In 1966 Dr. August joined the UD faculty, having been recruited by the unforgettable B.J. Bedard, the department chair. His special area of literary studies was Victorian literature, which he taught for thirty years at UD. Over the years he branched out into World Literature in Translation, and later into Men's Studies. Because UD encouraged innovation, he was able to help create such enterprises as the University's Study Abroad Program which thrives to this day, and the Department of English's annual bus trip to the Shakespeare Festival at Stratford, Ontario which continued for several years. For several years, he team-taught an interdisciplinary History-LIterature course with colleague and friend Alice Vines. He was among the founders of the original Core Program, which combines an interdisciplinary program of first-year courses in English, History, Philosophy and Religious Studies.
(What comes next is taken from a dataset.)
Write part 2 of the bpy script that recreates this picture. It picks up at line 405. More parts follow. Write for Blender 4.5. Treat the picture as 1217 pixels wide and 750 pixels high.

When Dr. August was appointed the University's first Alumni Chair in Humanities, he had an unparalleled opportunity to work with colleagues throughout the Humanities on annual symposia, courses and mini-courses, and other projects that allowed faculty to exhibit their scholarship and hidden talents.

Faculty Perspective

UD holds a special place in my memories as the site where I was privileged to learn from a remarkable group of colleagues, staff, and students. Over the years I have learned to value the University's commitment to a religious component in its educational mission. Secular universities lose something by not having a religious presence on campus that informs its curriculum with a living faith. Even those who do not share that faith or who question its tenets or practices can be enriched by coming into contact with a living faith tradition that is not merely academic.

Courses Taught

  • Divine Comedies in World Literature
  • The Epic Journey in World Literature
  • Literature of Antiquity
  • Victorian Literature
  • European Literature of the Nineteenth Century
  • The Tragic Dilemma
  • Men's Studies in Literature
  • Dickens
  • Tennyson
  • Literature and Film
  • English Composition

Degrees

  • Ph.D., University of Pittsburgh, 1965
  • M.A., University of Connecticut, 1960
  • B.A., Rutgers University, 1958

Research Interests

For the past ten years, Dr. August has been working on a book tentatively titled Divine Comedies in World Literature. The book argues that the Western world has been obsessed with the "pro-tragic bias" that views tragic art as the highest form of art and devalues comedy as escapist art. After exploring the wide range of comic art, his study examines ten characteristics of divine comedies and traces how these characteristics appear in literary works as varied as Sophocles' Oedipus at Colonus, Goethe's Faust, and Cather's Death Comes for the Archbishop.